Intervenção de João Ramos na Assembleia de República

Recomenda ao Governo que solicite à Comissão Europeia que retire da agenda a alteração do Regulamento (CE) n.º 1331/2008, do Parlam. Europeu e do Conselho, de 16 de dezembro de 2008, e que irá permitir o uso de polifosfatos ao processo de salga do pescado

(projeto de resolução n.º 468/XII/2.ª)
Sr. Presidente,
Srs. Deputados:
Discutimos, hoje, um projeto de resolução que recomenda ao Governo que intervenha junto da Comissão Europeia no sentido da suspensão do processo de introdução de fosfatos na cura do bacalhau.
Esta proposta da Comissão surgiu a partir de uma proposta da Dinamarca, da Islândia e da Noruega, estes últimos países não-membros da União Europeia — convém lembrar.
O processo que se pretende introduzir parece afetar apenas o nosso País e não traz qualquer melhoria ao introduzir na cura do bacalhau um produto sintetizado artificialmente. O que claramente fazem os fosfatos é aumentar o peso do peixe, e pode ser esse o interesse dos exportadores: vender água a preço de bacalhau!
Para além disso, ao dificultar o processo de secagem, acarreta maiores custos no processo sobrecarregando as empresas industriais portuguesas e, certamente, os consumidores.
Em Portugal, há unanimidade quanto à recusa deste novo procedimento. Todos os Deputados portugueses no Parlamento Europeu subscreveram uma missiva ao Comissário Dali manifestando o seu desacordo com a medida e solicitando intervenção para a sua não implementação.
O Partido Comunista Português, através dos seus Deputados no Parlamento Europeu, tem vindo a intervir no sentido de esclarecer o processo e as implicações desta medida. Também aqui, na Assembleia da República, apoiaremos este projeto do PS, em coerência com a nossa posição: Portugal tem que manifestar claramente em Bruxelas que não aceitará a entrada no País de bacalhau com fosfatos.

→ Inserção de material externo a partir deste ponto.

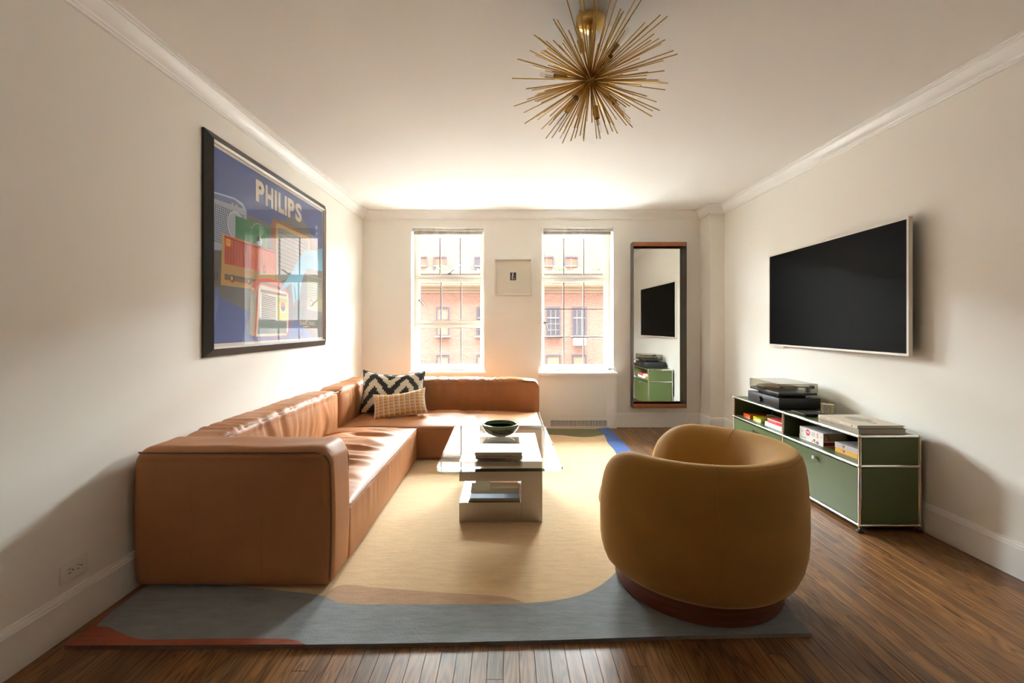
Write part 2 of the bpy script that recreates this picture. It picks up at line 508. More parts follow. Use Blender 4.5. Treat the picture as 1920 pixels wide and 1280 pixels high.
def brick_mat(name, c1, c2, mortar):
    m, nt, b = mat_new(name)
    L = nt.links.new
    b.inputs['Roughness'].default_value = 0.9
    g = nt.nodes.new('ShaderNodeNewGeometry')
    mp = nt.nodes.new('ShaderNodeMapping'); mp.inputs['Rotation'].default_value = (pi / 2, 0, 0)
    L(g.outputs['Position'], mp.inputs['Vector'])
    br = nt.nodes.new('ShaderNodeTexBrick')
    br.inputs['Color1'].default_value = (*c1, 1); br.inputs['Color2'].default_value = (*c2, 1); br.inputs['Mortar'].default_value = (*mortar, 1)
    br.inputs['Scale'].default_value = 1.0; br.inputs['Mortar Size'].default_value = 0.012; br.inputs['Brick Width'].default_value = 0.21; br.inputs['Row Height'].default_value = 0.075; br.inputs['Bias'].default_value = -0.1
    L(mp.outputs['Vector'], br.inputs['Vector'])
    n = nt.nodes.new('ShaderNodeTexNoise'); n.inputs['Scale'].default_value = 0.8; n.inputs['Detail'].default_value = 4
    L(g.outputs['Position'], n.inputs['Vector'])
    mx = nt.nodes.new('ShaderNodeMix'); mx.data_type = 'RGBA'; mx.blend_type = 'MULTIPLY'
    mx.inputs['Factor'].default_value = 0.35
    L(br.outputs['Color'], mx.inputs['A']); L(n.outputs['Color'], mx.inputs['B'])
    L(br.outputs['Color'], b.inputs['Base Color'])
    return m
M['brick'] = brick_mat('facade_brick', (0.179, 0.102, 0.074), (0.125, 0.062, 0.040), (0.204, 0.168, 0.143))
M['limestone'] = pm('limestone', (0.220, 0.191, 0.151), 0.9, var=0.1, var_scale=1.5)
M['limestone_dark'] = pm('limestone_band', (0.162, 0.122, 0.070), 0.9)
M['fac_frame'] = pm('facade_window_frame', (0.049, 0.049, 0.067), 0.6)
M['fac_sash'] = pm('facade_window_sash', (0.145, 0.154, 0.162), 0.5)
M['fac_pane'] = pm('facade_window_pane', (0.052, 0.061, 0.072), 0.15)
M['fac_blind'] = pm('facade_window_blind', (0.191, 0.160, 0.113), 0.8)
M['fac_warm'] = pm('facade_window_curtain', (0.116, 0.072, 0.046), 0.8)
M['leaf'] = pm('shrub_leaf', (0.099, 0.186, 0.017), 0.6, var=0.3, var_scale=6)
M['asphalt'] = pm('asphalt', (0.055, 0.054, 0.053), 0.9)
M['shade_wall'] = pm('shade_wall_brick', (0.085, 0.05, 0.04), 0.9)

# ------------------------------------------------------------------ room shell
def struct(o, label, cat):
    return tag(o, label, cat, kind='structure')

T = 0.30
struct(box('wall_left', XL - 0.15, XL, YF - 0.15, YB + T, -0.02, ZC + 0.1, M['wall']), 'warm white painted wall behind the leather sofa and the poster', 'wall')
struct(box('wall_right', XR, XR + 0.15, YF - 0.15, YB + T, -0.02, ZC + 0.1, M['wall']), 'warm white painted wall behind the television and green cabinet', 'wall')
struct(box('wall_front', XL, XR, YF - 0.15, YF, -0.02, ZC + 0.1, M['wall']), 'warm white wall behind the viewer', 'wall')
wb = MB()
xs = [XL, WIN[0][0], WIN[0][1], WIN[1][0], WIN[1][1], XR]
for i in range(0, 6, 2):
    wb.box(xs[i], xs[i + 1], YB, YB + T, -0.02, ZC + 0.1)
for (a, b) in WIN:
    wb.box(a, b, YB, YB + T, WZ1, ZC + 0.1)
    wb.box(a, b, YB, YB + T, -0.02, WZ0)
struct(wb.build('wall_back', M['wall'], None), 'warm white wall with the two tall windows', 'wall')
struct(box('wall_pier', COLX, XR, COLY, YB, 0, ZC, M['wall']), 'narrow boxed wall pier in the right rear corner', 'pier')
struct(box('ceiling', XL, XR, YF, YB, ZC, ZC + 0.1, M['ceiling']), 'smooth warm white painted ceiling', 'ceiling')

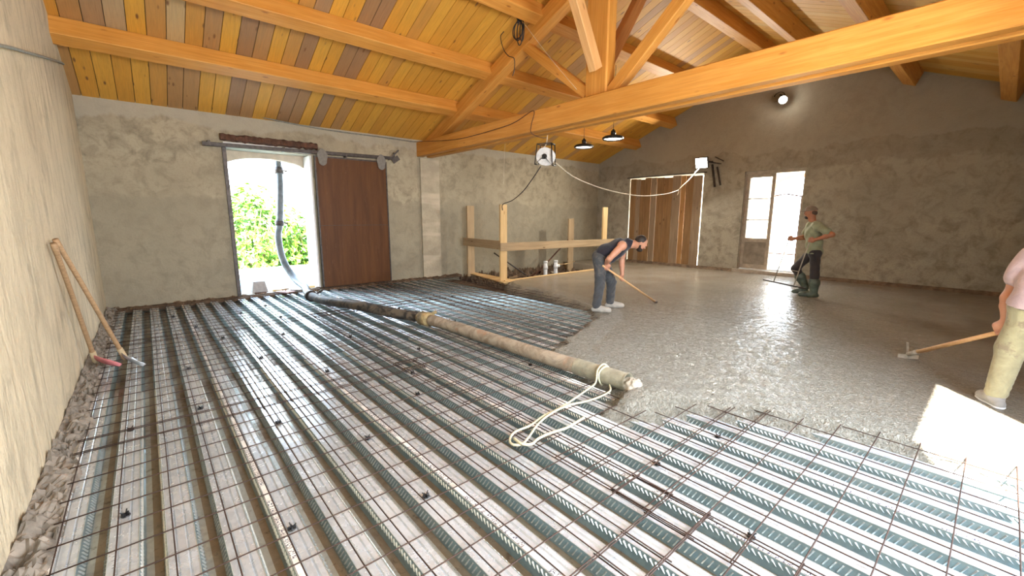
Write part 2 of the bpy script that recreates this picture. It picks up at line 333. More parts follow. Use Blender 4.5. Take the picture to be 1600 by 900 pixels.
# sloping board ceiling: real boards with gaps, one shell
def ceiling():
    t = NT('roof_board'); o = t.pos(); at = t.nd('Attribute', attribute_name='tone').outputs['Color']
    sx = t.xyz(at)[0]
    off = t.nd('CombineXYZ'); t.put(off.inputs[1], t.math('MULTIPLY', sx, 90))
    v = t.nd('VectorMath', operation='ADD'); t.put(v.inputs[0], o); t.put(v.inputs[1], off.outputs[0]); v = v.outputs[0]
    n1 = t.noise(t.mapp(v, (13, .9, .9)), 2, 5, .6, .9); n2 = t.noise(t.mapp(v, (70, 3, 3)), 1.4, 3)
    pale = t.ramp(sx, [(0, (.63, .34, .05)), (.35, (.56, .28, .04)), (.5, (.42, .235, .085)), (.66, (.29, .165, .085)), (.8, (.46, .35, .20)), (1, (.66, .40, .09))])
    c = t.mix(t.ramp(n1, [(.35, 0), (.65, 1)]), pale, t.mix(1, pale, (1.15, 1.1, 1.0), 'MULTIPLY'))
    c = t.mix(t.math('MULTIPLY', t.ramp(n2, [(.45, 0), (.75, 1)]), .30), c, t.mix(1, pale, (.5, .42, .35), 'MULTIPLY'))
    vo = t.nd('TexVoronoi'); t.put(vo.inputs['Vector'], t.mapp(v, (7, 2.2, 2.2))); vo.inputs['Scale'].default_value = 1
    c = t.mix(t.ramp(vo.outputs['Distance'], [(.06, 1), (.14, 0)]), c, (.20, .09, .03))
    t.bump(n1, .3, .008); m = t.set(c, .6)
    vs, fs, tone = [], [], []
    for side in (0, 1):
        y0, y1 = (YF + .15, APEX) if side == 0 else (YB - .15, APEX)
        s = .40 if side == 0 else -.41
        x = XL - .1; r = random.Random(11 + side)
        while x < XR + .1:
            w = .205 + r.uniform(-.006, .006)
            # a lengthwise run is two boards butted somewhere under a purlin
            cuts = [y0, APEX + (1.42 if side == 0 else -1.3) * r.choice((1, 2, 3)), y1]
            for a, b in zip(cuts, cuts[1:]):
                if side == 0: tt = r.choice((0.02, .1, .3, .4, .55, .66, .66, .5, .8) if x < 3.2 else (0, .1, .2, .3, .05, .5, .38, .25))
                else: tt = r.choice((0, 1, .95, .1, .2, .3, 1, .05))
                tt = min(1, max(0, tt + r.uniform(-.04, .04))); g = .004; z_in = .0; b0 = len(vs)
                for zz in (0, .03):
                    for yy in (a, b - (.003 if b > a else -.003)):
                        for xx in (x + g, x + w - g): vs.append((xx, yy, roofz(yy) + zz))
                fs += [tuple(b0 + i for i in q) for q in ((0, 1, 3, 2), (4, 6, 7, 5), (0, 4, 5, 1), (2, 3, 7, 6), (0, 2, 6, 4), (1, 5, 7, 3))]
                tone += [tt] * 6
            x += w
    nb = len(fs)
    # sarking above the boards
    for y0, y1 in ((YF + .5, APEX), (YB - .1, APEX)):
        b0 = len(vs)
        for zz in (.032, .16):
            for yy in (y0, y1):
                for xx in (XL - .5, XR + .55): vs.append((xx, yy, roofz(yy) + zz))
        fs += [tuple(b0 + i for i in q) for q in ((0, 1, 3, 2), (4, 6, 7, 5), (0, 4, 5, 1), (2, 3, 7, 6), (0, 2, 6, 4), (1, 5, 7, 3))]
        tone += [.66] * 6
    o = link_mesh('ceiling', vs, fs, None, mats=[m, M['dark_steel']], mi=[0] * nb + [1] * (len(fs) - nb), loc=(0, 0, 0))
    ca = o.data.color_attributes.new('tone', 'FLOAT_COLOR', 'CORNER'); arr = []
    for p, tt in zip(o.data.polygons, tone): arr += [tt, tt, tt, 1.0] * p.loop_total
    ca.data.foreach_set('color', arr); tag(o, kind='structure')
ceiling()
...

Contudo, a unanimidade dos partidos políticos contra a introdução de fosfatos na cura do bacalhau não nos deve inibir de refletir sobre os contornos deste processo. Países exteriores à União Europeia propõem alterações que afetam países membros e a União assume essas alterações mesmo contra os interesses desses países membros.
Isto remete-nos para duas constatações.
Desconhecemos as medidas tomadas pelo Ministério dos Negócios Estrangeiros no âmbito dos contactos bilaterais com a Noruega em torno deste processo. A diplomacia económica não pode ser apenas uma estrutura de propaganda para o Ministro Portas. Ou o Ministério dos Negócios Estrangeiros abdicou de contactos bilaterais, deixando nas mãos da União Europeia a defesa dos interesses de Portugal perante países terceiros? Se assim é, o caso que hoje discutimos é um bom exemplo de que essa é a pior opção para Portugal.
Os partidos que têm governado o País enquanto decorre o processo de adesão e integração europeias estão agora contra esta medida, e isso é positivo. Mas isto não esconde as suas responsabilidades. Os processos de aprofundamento do federalismo europeu e a eliminação de mecanismos que o País tinha para impedir decisões comunitárias contra o seu interesse, como o direito de veto, têm sido opções do PS, do PSD e do CDS.
Estas opções, a que chamaram «mais Europa», não têm resolvido os problemas do País nem da União Europeia, mas deixaram Portugal à mercê das vontades dos donos da Europa e até de países terceiros ao processo europeu. É por isso que o PCP sempre tem dito que, antes de discutirmos se queremos mais ou menos Europa, temos de discutir que Europa e para que fim.